In an interesting master’s thesis, Benjamin Porter takes a position similar to Kauppinen’s: he claims that anger allows us to treat its target as a full moral agent, respecting that agent’s responsibility for their actions. Taking the convicted sex offender Brock Turner as an example, Porter says:
To properly view the moral landscape that surrounds Turner’s case, we must be willing to see him as an agent, to get angry, and to respect the fact that he is also person with dignity…. Compassion or Transition Anger is not focused on respecting personhood. Instead it is focused on addressing the underlying causes that lead to the impediment. As such, I argue that compassion cannot properly respect Turner’s personhood. Compassion treats him as a victim of environment, fate, or bad luck. Turner for whatever reasons, many outside of his control, is the type of person capable of performing heinous actions. (pp. 27–28)

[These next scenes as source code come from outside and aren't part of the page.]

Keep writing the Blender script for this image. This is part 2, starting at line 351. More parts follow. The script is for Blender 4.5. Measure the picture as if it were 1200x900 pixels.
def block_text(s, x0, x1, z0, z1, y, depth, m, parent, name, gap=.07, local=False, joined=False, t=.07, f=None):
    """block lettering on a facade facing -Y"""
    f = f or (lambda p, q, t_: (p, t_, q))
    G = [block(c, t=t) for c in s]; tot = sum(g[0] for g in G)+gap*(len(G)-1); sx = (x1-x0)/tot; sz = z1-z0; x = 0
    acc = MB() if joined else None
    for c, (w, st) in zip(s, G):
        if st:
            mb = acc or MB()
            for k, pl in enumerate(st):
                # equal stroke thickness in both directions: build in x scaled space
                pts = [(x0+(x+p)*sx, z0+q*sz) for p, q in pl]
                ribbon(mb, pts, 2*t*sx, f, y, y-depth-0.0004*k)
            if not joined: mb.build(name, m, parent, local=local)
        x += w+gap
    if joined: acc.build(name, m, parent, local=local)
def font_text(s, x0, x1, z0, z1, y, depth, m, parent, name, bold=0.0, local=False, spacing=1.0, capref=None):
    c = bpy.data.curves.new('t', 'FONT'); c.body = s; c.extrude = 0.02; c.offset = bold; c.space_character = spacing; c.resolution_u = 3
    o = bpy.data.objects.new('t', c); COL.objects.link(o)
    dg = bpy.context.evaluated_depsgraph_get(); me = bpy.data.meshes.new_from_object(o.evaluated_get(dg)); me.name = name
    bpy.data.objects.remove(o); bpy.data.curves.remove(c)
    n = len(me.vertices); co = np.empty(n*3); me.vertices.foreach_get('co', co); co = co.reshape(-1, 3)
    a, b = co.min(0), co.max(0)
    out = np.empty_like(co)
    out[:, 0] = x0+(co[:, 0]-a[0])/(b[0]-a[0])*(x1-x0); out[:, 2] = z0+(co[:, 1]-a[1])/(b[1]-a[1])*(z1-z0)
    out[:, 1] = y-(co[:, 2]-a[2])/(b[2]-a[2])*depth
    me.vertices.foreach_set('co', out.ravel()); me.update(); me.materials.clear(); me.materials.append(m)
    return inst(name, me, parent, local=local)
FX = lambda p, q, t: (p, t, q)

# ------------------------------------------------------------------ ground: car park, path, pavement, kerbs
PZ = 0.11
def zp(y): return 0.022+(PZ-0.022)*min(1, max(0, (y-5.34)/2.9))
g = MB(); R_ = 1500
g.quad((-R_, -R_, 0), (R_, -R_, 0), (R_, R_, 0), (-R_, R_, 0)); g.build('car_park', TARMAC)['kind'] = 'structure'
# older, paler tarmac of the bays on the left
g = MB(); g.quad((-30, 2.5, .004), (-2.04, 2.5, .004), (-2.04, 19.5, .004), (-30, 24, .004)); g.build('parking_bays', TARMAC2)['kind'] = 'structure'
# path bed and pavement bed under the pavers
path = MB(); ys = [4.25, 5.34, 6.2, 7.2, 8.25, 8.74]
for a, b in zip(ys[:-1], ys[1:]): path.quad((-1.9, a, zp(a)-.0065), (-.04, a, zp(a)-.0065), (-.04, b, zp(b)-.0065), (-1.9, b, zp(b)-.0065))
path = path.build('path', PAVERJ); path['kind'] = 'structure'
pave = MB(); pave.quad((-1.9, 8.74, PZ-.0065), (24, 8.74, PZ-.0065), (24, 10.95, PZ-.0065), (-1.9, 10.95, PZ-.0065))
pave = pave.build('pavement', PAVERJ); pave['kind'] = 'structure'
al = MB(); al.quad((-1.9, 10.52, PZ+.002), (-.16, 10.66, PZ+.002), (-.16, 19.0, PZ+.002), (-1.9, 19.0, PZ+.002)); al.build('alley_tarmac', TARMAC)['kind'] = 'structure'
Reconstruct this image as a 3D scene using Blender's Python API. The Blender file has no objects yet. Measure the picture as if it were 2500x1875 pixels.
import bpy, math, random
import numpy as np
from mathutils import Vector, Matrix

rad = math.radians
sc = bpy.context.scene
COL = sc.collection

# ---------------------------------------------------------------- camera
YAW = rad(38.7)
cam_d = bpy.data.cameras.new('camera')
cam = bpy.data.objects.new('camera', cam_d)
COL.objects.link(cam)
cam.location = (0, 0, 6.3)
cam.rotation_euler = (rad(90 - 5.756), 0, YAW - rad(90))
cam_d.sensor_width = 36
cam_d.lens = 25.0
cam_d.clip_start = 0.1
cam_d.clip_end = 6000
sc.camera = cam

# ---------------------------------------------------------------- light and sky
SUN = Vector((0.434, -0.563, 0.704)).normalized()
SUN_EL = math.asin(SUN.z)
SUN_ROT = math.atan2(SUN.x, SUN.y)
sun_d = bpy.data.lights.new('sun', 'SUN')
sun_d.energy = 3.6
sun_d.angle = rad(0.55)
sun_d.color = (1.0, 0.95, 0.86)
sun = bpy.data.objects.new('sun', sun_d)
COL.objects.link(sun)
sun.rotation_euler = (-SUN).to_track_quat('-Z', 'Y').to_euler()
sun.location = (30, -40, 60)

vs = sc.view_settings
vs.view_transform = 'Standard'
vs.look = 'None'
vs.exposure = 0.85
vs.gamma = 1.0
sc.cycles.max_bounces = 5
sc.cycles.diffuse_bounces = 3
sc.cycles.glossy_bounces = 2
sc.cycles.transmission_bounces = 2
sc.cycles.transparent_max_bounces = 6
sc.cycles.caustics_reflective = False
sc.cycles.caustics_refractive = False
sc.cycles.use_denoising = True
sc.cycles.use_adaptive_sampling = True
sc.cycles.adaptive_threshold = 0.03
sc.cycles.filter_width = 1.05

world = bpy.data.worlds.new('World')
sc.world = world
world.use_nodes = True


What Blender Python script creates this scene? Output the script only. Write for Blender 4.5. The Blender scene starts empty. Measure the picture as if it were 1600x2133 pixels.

Now Śāntideva’s response to this objection would be to bite the bullet and bite it hard. He has no interest in dignity and moral agency, only in the prevention of suffering. We prevent that suffering more effectively by taking Strawson’s objective attitude and addressing the underlying causes, and that is all we need.
But one does not need to go as far as Śāntideva to respond to Porter’s view. Just as disapproval does not require anger, neither does blame. One can take a participant attitude that views others as agents responsible for their actions, and thereby blame them for their bad actions and not merely treat them as the products of causes—but do so in a calm and detached manner. In so doing, one makes oneself less likely to perpetuate a violence for which one may come to deserve blame oneself.
The criminal arraignments that I’ve witnessed have proceeded in a calm, detached, run-of-the-mill way, apparently refuting the claim that anger is needed for holding people accountable. All that is needed is to notice that a norm or law has been violated and to initiate the relevant procedures. Of course, in some cases, it may be mistaken that a norm or law has been violated, hence the need for a trial establishing culpability beyond a reasonable doubt. I’m sure that most of us have experienced getting angry about some incident that later turned out to be a misunderstanding, and how the anger did not help us in respecting the accused, in uncovering the truth, and in properly holding the accused accountable.
Agreed. An angry judge is less likely to give a fair trial.